3D renderings of the buccal aspect of the enamel surface of the lower left canine of StW 573 using synchrotron-based data sets at 21.23 (A) and 7.91 µm (B). The black arrows (A) point to enamel defects. 3D reconstructions are superimposed (C) and the distances between them are rendered by a pseudo-color scale ranging from dark blue (lowest values) to red (highest values).
The significance of this work is not the trivially easy one of debunking Creationism since that is done quite casually and without special effort by masses of science papers on a daily basis, but that it shows how advances in science and technology itself, such as these advances that enables this precision of CT scan to be carried out, lead to the accumulation of ever-increasing and improving knowledge and understanding of the truth of human ancestry.

For example, examining the blood vessels that supplied the brain in the Australopithecines can show how the blood supply to our own brain evolved over time and allowed our relatively large brain to develop and work while staying comparatively cool.

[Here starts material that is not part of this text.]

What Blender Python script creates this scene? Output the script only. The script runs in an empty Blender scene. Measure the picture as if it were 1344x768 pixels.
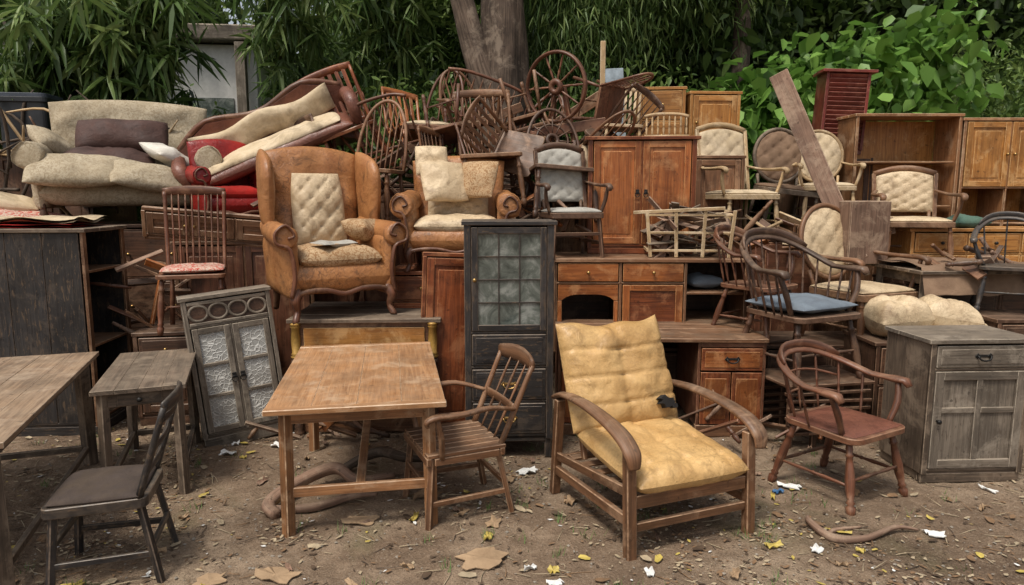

For a Creationist, there should be a lot to fear from these rapid advances and the knowledge that we can begin to piece together an event from 3.67 million years ago that led to this proto-human ending up with a lot of other dead animals in a cave. We alredy know that she had a difficult childhood, since the enamel on her teeth shows she had two periods of stress - either starvation or illness - that caused defects in the growth of her teeth.